Uma praga que merece mais atenção
Por Ferreira Fernandes
PEDRO
e Mónica separaram-se. Há dias, Pedro foi ao infantário onde a
ex-mulher ia buscar a filha de ambos, encontrou Mónica e uma amiga,
Inês, e matou ambas a queima-roupa. Depois, suicidou-se. A arma, um
revólver, tinha sido comprada na semana anterior. A um amigo, o Pedro
disse que "ia haver mortes". Um jornal escreveu, ontem: "Pedro estava
deprimido e não conseguia aceitar a separação de Mónica, ocorrida há
cerca de um mês."
Não sei, ando de táxi, paro nos cafés e leio jornais
mas confesso que ainda não tenho o curso completo de Psicologia. Embora
suspeite que uma separação pode deprimir um fulano, não sei se ela, a
depressão, pode levar ao assassínio.
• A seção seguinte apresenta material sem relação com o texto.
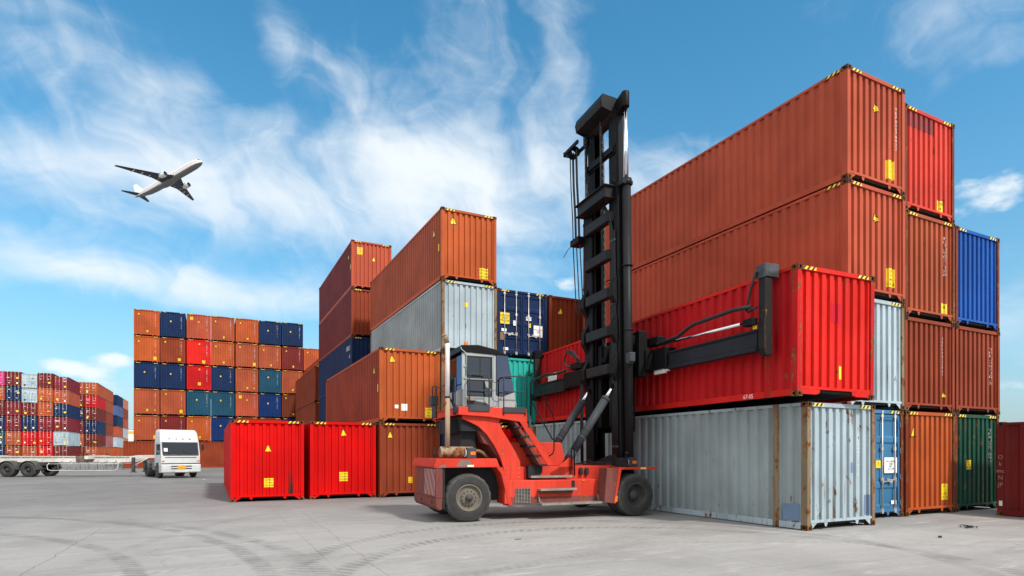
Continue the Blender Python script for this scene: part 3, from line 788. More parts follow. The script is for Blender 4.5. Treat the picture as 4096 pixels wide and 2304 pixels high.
# --- counterweight and hood
cw = MB(); cw.prism([(-.86,.0),(-.68,.0),(-.68,2.5),(-.72,2.5),(-.86,2.1)], .62, 1.37, 'z')
n0 = len(cw.v); cw.prism([(-.86,.62),(-.86,.42),(-.80,.33),(-.70,.33),(-.68,.62)], 0.0, 2.4, 'y'); cwo = P('counterweight', cw, KRD, .03)
sp = MB(); sp.add([(-.8645,.03,.68),(-.8645,1.15,.68),(-.8645,1.15,1.34),(-.8645,.03,1.34)], [(0,1,2,3)]); P('hazard_panel', sp, STRIPE, 0, cwo)
for (yy, zz) in ((.35,1.0),(.35,.5),(1.5,.5)):
    tl = MB(); tl.lathe([(.045,0),(.045,.004),(.001,.004)], (-.8645-.003,yy,zz), 'x', 16); P('tow_hole', tl, KBD, 0, cwo)
wf = MB(); wf.box(-.68,-.62,.02,2.48,.35,1.36); wf.box(-.68,.95,.45,2.05,.5,1.37); P('wheel_well', wf, KBD, 0)
ho = MB(); ho.prism([(-.90,1.40),(-.83,1.60),(.74,1.60),(.82,1.40)], .0, 2.5, 'y'); ho.prism([(-.90,1.375),(-.90,1.40),(.82,1.40),(.84,1.375)], -.012, 2.51, 'y'); hoo = P('engine_hood', ho, KR, .015)
gp_ = MB(); gp_.add([(-.32,-.0135,1.405),(.10,-.0135,1.405),(.02,-.002,1.585),(-.22,-.002,1.585)], [(0,1,2,3)])
gp_.add([(-.86,-.0135,1.405),(-.62,-.0135,1.405),(-.66,-.004,1.48),(-.75,-.005,1.45)], [(0,1,2,3)]); 
PRM = paint('grey_primer', (.20,.16,.14), .2, fade=.5, rough=.7, dirt=.5, scratch=.1)
P('primer_patch', MB().prism([(-.34,1.403),(.08,1.403),(.02,1.56),(-.24,1.56)], -.0135, -.0125, 'y'), PRM, 0, hoo)
P('primer_patch', MB().prism([(-.86,1.378),(-.60,1.378),(-.60,1.44),(-.66,1.46),(-.78,1.40)], -.0155, -.0135, 'y'), PRM, 0, hoo)
# --- cab legs (curved arch plates)
leg = [(.97,1.02),(.965,1.35),(.88,1.62),(.72,1.92),(.50,2.22),(.28,2.42),(.02,2.54),(-.14,2.60),(-.14,2.74),(.95,2.70),(.84,2.55),(.93,2.33),(1.12,2.05),(1.30,1.77),(1.43,1.52),(1.445,1.30),(1.445,1.02)]
P('cab_leg', MB().prism(leg, .10, .17, 'y'), KR, .008); P('cab_leg', MB().prism(leg, 2.1, 2.17, 'y'), KR, .008)
ib = MB(); ib.prism([(.45,2.0),(.62,1.93),(1.02,1.40),(1.02,1.376),(1.38,1.376),(1.38,1.52),(1.08,2.02),(.90,2.36),(.86,2.6),(.3,2.6),(.2,2.5)], .2, 2.08, 'y')
P('cab_support', ib, KRD, .01)
un = MB(); un.box(-.15,.85,.2,2.3,2.3,2.66); un.box(-.1,.3,.4,2.0,1.9,2.3); P('underframe', un, KBD, 0)
for k, (bx, bz) in enumerate(((1.02,1.32),(1.02,1.2),(1.02,1.09),(1.39,1.32),(1.39,1.2),(1.39,1.09),(.95,1.86),(.95,2.07),(.94,1.7),(1.25,1.7))):
    b_ = MB(); b_.lathe([(.016,0),(.016,-.012),(.001,-.014)], (bx,.10,bz), 'y', 8); P('bolt', b_, STL, 0)
# --- cab platform
pf = MB(); pf.prism([(-.27,2.70),(-.27,2.90),(1.57,2.90),(1.58,2.56),(1.38,2.55),(.55,2.66)], -.01, .03, 'y')
pf.box(-.27,1.56,.03,2.6,2.84,2.895); pf.box(-.27,-.24,.0,2.6,2.70,2.90); pf.prism([(-.27,2.70),(-.27,2.90),(1.57,2.90),(1.58,2.56),(1.38,2.55),(.55,2.66)], 2.56, 2.6, 'y'); pf.box(1.53,1.56,.03,2.6,2.6,2.9)
P('cab_platform', pf, KR, .008)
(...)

E como sei o suficiente de
português, sei que a frase "Pedro estava deprimido e não conseguia
aceitar a separação de Mónica, ocorrida há cerca de um mês" no contexto
de um artigo sobre assassínios, a modos que faz uma relação causa e
efeito entre a depressão e a ação de Pedro. O que me impediria de
escrever tal frase, que mais não fosse por respeito pelos deprimidos que
não são assassinos. Acresce que sei que demasiados portugueses matam as
mulheres e depois se suicidam (ou na versão mais comum, tentam
suicidar-se). Daí que, mais útil do que fazer Psicologia, os jornais
deveriam fazer um guia prático para os deprimidos que compram uma arma
para matar a mulher e depois suicidar-se. O guia teria um conselho
simples: invertam a ordem, comecem por se suicidar.